• DATASET EXCERPT:
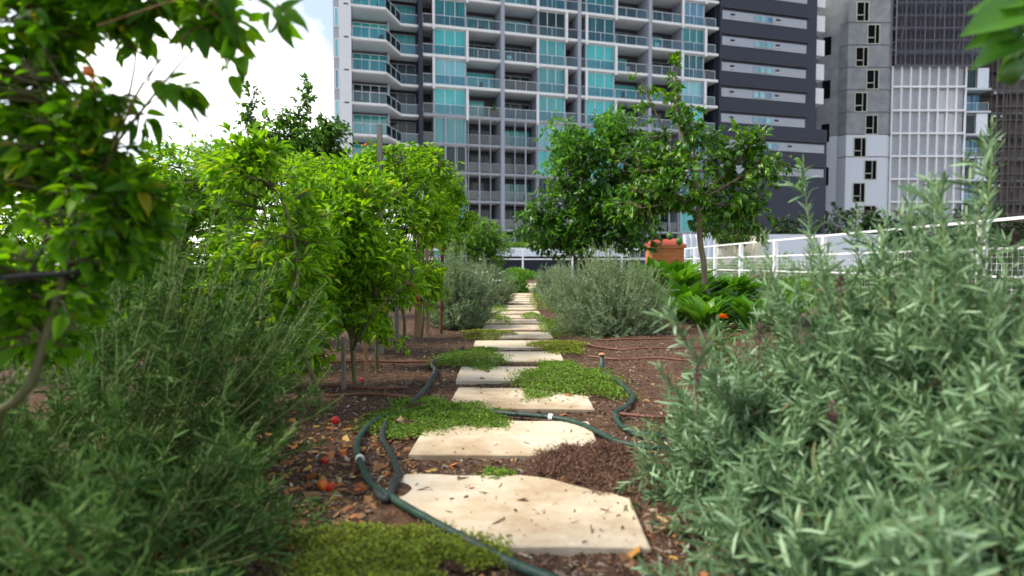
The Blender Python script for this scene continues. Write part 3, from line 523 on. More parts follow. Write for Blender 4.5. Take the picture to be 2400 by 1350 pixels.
# screened bay
gx0, gx1 = bx(2087), bx(2259)
MB().box(gx0, gx1, 1.1, 6, -13.9, bz(152)).build('screen_wall', M['mesh'], ub)
gr = MB()
for k in range(9):
    x = gx0 + (gx1 - gx0) * k / 8; gr.box(x - .09, x + .09, .55, .75, -13.8, bz(152))
for y in (200, 256, 310, 364, 418, 472, 526): gr.box(gx0, gx1, .5, 1.09, bz(y) - .12, bz(y) + .12)
gr.build('white_grid', M['white'], ub)
for (ax, y0, y1) in ((2200, 208, 252), (2222, 208, 252), (2198, 262, 306), (2222, 262, 306)):
    cu = MB()
    for q in range(4): x = bx(ax + q * 4.6); cu.lathe((x, 1.02, bz(y1)), [(.11, 0), (.11, bz(y0) - bz(y1))], 6)
    cu.build('curtain', M['white'], ub)
MB().box(gx0, bx(2420), 3.0, 9, bz(152) + .004, tz).build('unfinished_shell', M['brownfloor'], ub)
for k in range(0, 5): MB().box(gx0, bx(2420), 1.2, 3.0, bz(110 - 53 * k) - .15, bz(110 - 53 * k) + .15).build('raw_floor_slab', M['concrete'], ub)
# balconies beside the screen
MB().box(bx(2260), bx(2560), 4.0, 9, -13.9, bz(152)).build('back_wall', M['brownfloor'], ub)
for k in range(8):
    z = bz(204 + 54 * k); MB().box(gx1 + .1, bx(2322), .8, 4, z - .12, z + .12).build('balcony_slab', M['whitewall'], ub)
    MB().box(bx(2322) + .01, bx(2560), 1.6, 4, z - .12, z + .12).build('raw_floor_slab', M['concrete'], ub)
    if k % 2 == 0: MB().box(bx(2290), bx(2316), .9, 1.05, z + .13, z + 2.75).build('white_panel', M['panel'], ub); window(bx(2264), bx(2290) - .05, 1.2, z + .13, z + 2.7, ub, 1, 'door', 'creamframe')
    else: balustrade(bx(2264), bx(2318), z + .12, ub, 1.0, 'glass', h=1.1); window(bx(2264), bx(2316), 2.4, z + .13, z + 2.7, ub, 3, 'bluewin', 'darkmetal')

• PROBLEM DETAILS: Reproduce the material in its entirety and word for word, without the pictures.

• SOLUTION:
The Blender Python script for this scene continues. Write part 3, from line 523 on. More parts follow. Write for Blender 4.5. Take the picture to be 2400 by 1350 pixels.
# screened bay
gx0, gx1 = bx(2087), bx(2259)
MB().box(gx0, gx1, 1.1, 6, -13.9, bz(152)).build('screen_wall', M['mesh'], ub)
gr = MB()
for k in range(9):
    x = gx0 + (gx1 - gx0) * k / 8; gr.box(x - .09, x + .09, .55, .75, -13.8, bz(152))
for y in (200, 256, 310, 364, 418, 472, 526): gr.box(gx0, gx1, .5, 1.09, bz(y) - .12, bz(y) + .12)
gr.build('white_grid', M['white'], ub)
for (ax, y0, y1) in ((2200, 208, 252), (2222, 208, 252), (2198, 262, 306), (2222, 262, 306)):
    cu = MB()
    for q in range(4): x = bx(ax + q * 4.6); cu.lathe((x, 1.02, bz(y1)), [(.11, 0), (.11, bz(y0) - bz(y1))], 6)
    cu.build('curtain', M['white'], ub)
MB().box(gx0, bx(2420), 3.0, 9, bz(152) + .004, tz).build('unfinished_shell', M['brownfloor'], ub)
for k in range(0, 5): MB().box(gx0, bx(2420), 1.2, 3.0, bz(110 - 53 * k) - .15, bz(110 - 53 * k) + .15).build('raw_floor_slab', M['concrete'], ub)
# balconies beside the screen
MB().box(bx(2260), bx(2560), 4.0, 9, -13.9, bz(152)).build('back_wall', M['brownfloor'], ub)
for k in range(8):
    z = bz(204 + 54 * k); MB().box(gx1 + .1, bx(2322), .8, 4, z - .12, z + .12).build('balcony_slab', M['whitewall'], ub)
    MB().box(bx(2322) + .01, bx(2560), 1.6, 4, z - .12, z + .12).build('raw_floor_slab', M['concrete'], ub)
    if k % 2 == 0: MB().box(bx(2290), bx(2316), .9, 1.05, z + .13, z + 2.75).build('white_panel', M['panel'], ub); window(bx(2264), bx(2290) - .05, 1.2, z + .13, z + 2.7, ub, 1, 'door', 'creamframe')
    else: balustrade(bx(2264), bx(2318), z + .12, ub, 1.0, 'glass', h=1.1); window(bx(2264), bx(2316), 2.4, z + .13, z + 2.7, ub, 3, 'bluewin', 'darkmetal')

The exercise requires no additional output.